A living recycling center that eats trash and sunshine and poops recycled plastic objects

sam-smithSam Smith 09/19/2018 at 00:480 Comments

We got the MPCNC moving AND pushing plastic last night, a milestone I've been working towards for nearly a year! It would be generous to say that we successfully 3D printed anything last night, but this is a major step forwards towards that goal.

In Portland, every other Monday, there is a meetup called "Dorkbot" at CTRL+H, one of the local makerspaces. Dorkbot is a great place to get help on projects, as it's mostly very smart people who like solving problems.
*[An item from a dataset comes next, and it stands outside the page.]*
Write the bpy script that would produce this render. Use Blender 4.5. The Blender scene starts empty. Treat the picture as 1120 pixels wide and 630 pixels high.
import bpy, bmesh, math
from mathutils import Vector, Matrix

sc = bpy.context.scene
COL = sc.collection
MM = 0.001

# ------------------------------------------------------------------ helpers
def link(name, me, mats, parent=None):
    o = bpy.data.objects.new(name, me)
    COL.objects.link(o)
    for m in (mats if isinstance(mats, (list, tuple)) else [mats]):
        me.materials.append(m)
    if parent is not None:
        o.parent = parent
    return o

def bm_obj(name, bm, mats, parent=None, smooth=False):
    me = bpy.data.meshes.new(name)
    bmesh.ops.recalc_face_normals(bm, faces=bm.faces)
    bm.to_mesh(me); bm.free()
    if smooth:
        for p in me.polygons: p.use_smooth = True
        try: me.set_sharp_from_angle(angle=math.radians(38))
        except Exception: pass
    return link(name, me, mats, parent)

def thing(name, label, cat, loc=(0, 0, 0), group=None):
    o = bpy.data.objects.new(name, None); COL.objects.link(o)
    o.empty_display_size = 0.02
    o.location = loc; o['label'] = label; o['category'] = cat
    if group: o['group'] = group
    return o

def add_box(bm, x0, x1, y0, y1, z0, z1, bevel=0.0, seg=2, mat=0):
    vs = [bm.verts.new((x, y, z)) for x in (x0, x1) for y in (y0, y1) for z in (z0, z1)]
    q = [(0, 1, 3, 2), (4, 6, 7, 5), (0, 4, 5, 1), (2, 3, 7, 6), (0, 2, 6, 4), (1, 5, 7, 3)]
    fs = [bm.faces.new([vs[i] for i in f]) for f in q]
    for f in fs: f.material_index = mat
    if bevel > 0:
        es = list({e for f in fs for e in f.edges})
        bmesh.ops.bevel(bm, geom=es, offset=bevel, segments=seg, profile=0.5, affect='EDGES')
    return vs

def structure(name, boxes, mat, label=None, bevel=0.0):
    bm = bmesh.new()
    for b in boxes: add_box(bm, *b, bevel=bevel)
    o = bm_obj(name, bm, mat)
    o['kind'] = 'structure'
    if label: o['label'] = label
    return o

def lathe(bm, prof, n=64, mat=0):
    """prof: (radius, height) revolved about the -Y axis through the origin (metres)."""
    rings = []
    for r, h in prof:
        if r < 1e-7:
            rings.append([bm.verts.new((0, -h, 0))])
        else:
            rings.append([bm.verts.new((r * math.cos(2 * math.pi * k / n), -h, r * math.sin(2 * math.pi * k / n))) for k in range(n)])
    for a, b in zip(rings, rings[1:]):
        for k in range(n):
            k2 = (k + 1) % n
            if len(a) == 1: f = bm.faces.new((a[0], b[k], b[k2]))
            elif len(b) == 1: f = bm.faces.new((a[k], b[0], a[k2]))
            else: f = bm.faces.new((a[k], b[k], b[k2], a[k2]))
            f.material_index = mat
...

If you can bring smart people interesting and worthwhile problems to solve, they will often do very valuable work for free. (See also: "Sometimes the best way to get people to help you do something is to just start doing it wrong in front of them."

Nathaniel Garst, local 3D printing wizard, stayed troubleshooting with me (read: doing all the work) and at about 12:30am we got it pushing plastic and moving at the same time! The next step is to start dialing the temperature settings and speed, and see if we can build some large-format, low-resolution objects directly from recycled plastic flake.

This was the first time I have extruded polypropylene (#5), and it's exciting because this was plastic I had shredded up just a few hours earlier, with my precious plastic shredder. The flakes it's printing from were previously scraps of coroplast I had lying around from other projects, which makes it the first real piece of my house trash I've turned into something else! Not something useful yet, but you know, one step at a time.

There's still several lifetimes of troubleshooting ahead, but I feel pretty confident that the concept is sound, and of course, people are already doing this! It's not like it's my idea, it's just a good idea, and in my opinion kind of inevitable. My goal with this build is just to see if I can help make the tools required to do it a little bit more accessible. This whole setup, MPCNC and Extruder, should only cost $500 or less! If we can get it actually printing useful stuff, any kind of useful stuff at all (Wind turbines? Bike frames? Building trusses?) directly from plastic flakes, directly from the open-source shredder, that would be disruptively useful!